### Set exercise:
Emit the entire listing verbatim.

### Recorded data:
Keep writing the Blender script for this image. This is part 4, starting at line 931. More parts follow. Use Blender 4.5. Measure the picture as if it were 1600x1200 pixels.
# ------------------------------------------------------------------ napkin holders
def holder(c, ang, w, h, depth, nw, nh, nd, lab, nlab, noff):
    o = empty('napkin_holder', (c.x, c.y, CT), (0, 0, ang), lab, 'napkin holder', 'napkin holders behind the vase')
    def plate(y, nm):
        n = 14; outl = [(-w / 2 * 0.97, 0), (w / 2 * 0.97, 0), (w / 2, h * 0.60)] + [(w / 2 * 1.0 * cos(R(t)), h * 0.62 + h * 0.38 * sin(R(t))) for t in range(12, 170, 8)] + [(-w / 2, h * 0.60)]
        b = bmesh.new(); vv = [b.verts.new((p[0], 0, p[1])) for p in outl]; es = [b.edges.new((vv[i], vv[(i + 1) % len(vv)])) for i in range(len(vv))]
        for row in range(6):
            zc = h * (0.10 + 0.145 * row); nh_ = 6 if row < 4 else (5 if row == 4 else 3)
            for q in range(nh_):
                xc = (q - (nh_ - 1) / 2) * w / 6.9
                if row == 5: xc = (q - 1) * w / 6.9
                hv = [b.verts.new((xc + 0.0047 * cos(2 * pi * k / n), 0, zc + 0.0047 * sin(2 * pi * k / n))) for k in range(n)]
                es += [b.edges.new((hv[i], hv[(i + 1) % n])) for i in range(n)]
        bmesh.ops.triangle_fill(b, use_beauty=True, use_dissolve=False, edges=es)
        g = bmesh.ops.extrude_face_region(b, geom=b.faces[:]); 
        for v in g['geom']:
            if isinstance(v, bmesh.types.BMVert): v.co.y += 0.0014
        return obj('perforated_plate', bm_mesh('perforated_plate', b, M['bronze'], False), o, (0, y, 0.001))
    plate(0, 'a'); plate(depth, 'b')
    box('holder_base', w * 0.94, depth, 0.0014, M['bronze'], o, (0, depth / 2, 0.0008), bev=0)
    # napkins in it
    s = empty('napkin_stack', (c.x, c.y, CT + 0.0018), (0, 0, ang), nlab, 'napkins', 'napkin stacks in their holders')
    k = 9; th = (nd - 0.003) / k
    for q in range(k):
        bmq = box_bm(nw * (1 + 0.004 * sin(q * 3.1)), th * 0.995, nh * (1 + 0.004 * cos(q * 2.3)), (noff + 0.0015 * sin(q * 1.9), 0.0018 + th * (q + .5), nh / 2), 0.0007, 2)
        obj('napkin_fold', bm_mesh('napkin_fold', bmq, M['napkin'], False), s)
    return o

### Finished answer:
Keep writing the Blender script for this image. This is part 4, starting at line 931. More parts follow. Use Blender 4.5. Measure the picture as if it were 1600x1200 pixels.
# ------------------------------------------------------------------ napkin holders
def holder(c, ang, w, h, depth, nw, nh, nd, lab, nlab, noff):
    o = empty('napkin_holder', (c.x, c.y, CT), (0, 0, ang), lab, 'napkin holder', 'napkin holders behind the vase')
    def plate(y, nm):
        n = 14; outl = [(-w / 2 * 0.97, 0), (w / 2 * 0.97, 0), (w / 2, h * 0.60)] + [(w / 2 * 1.0 * cos(R(t)), h * 0.62 + h * 0.38 * sin(R(t))) for t in range(12, 170, 8)] + [(-w / 2, h * 0.60)]
        b = bmesh.new(); vv = [b.verts.new((p[0], 0, p[1])) for p in outl]; es = [b.edges.new((vv[i], vv[(i + 1) % len(vv)])) for i in range(len(vv))]
        for row in range(6):
            zc = h * (0.10 + 0.145 * row); nh_ = 6 if row < 4 else (5 if row == 4 else 3)
            for q in range(nh_):
                xc = (q - (nh_ - 1) / 2) * w / 6.9
                if row == 5: xc = (q - 1) * w / 6.9
                hv = [b.verts.new((xc + 0.0047 * cos(2 * pi * k / n), 0, zc + 0.0047 * sin(2 * pi * k / n))) for k in range(n)]
                es += [b.edges.new((hv[i], hv[(i + 1) % n])) for i in range(n)]
        bmesh.ops.triangle_fill(b, use_beauty=True, use_dissolve=False, edges=es)
        g = bmesh.ops.extrude_face_region(b, geom=b.faces[:]); 
        for v in g['geom']:
            if isinstance(v, bmesh.types.BMVert): v.co.y += 0.0014
        return obj('perforated_plate', bm_mesh('perforated_plate', b, M['bronze'], False), o, (0, y, 0.001))
    plate(0, 'a'); plate(depth, 'b')
    box('holder_base', w * 0.94, depth, 0.0014, M['bronze'], o, (0, depth / 2, 0.0008), bev=0)
    # napkins in it
    s = empty('napkin_stack', (c.x, c.y, CT + 0.0018), (0, 0, ang), nlab, 'napkins', 'napkin stacks in their holders')
    k = 9; th = (nd - 0.003) / k
    for q in range(k):
        bmq = box_bm(nw * (1 + 0.004 * sin(q * 3.1)), th * 0.995, nh * (1 + 0.004 * cos(q * 2.3)), (noff + 0.0015 * sin(q * 1.9), 0.0018 + th * (q + .5), nh / 2), 0.0007, 2)
        obj('napkin_fold', bm_mesh('napkin_fold', bmq, M['napkin'], False), s)
    return o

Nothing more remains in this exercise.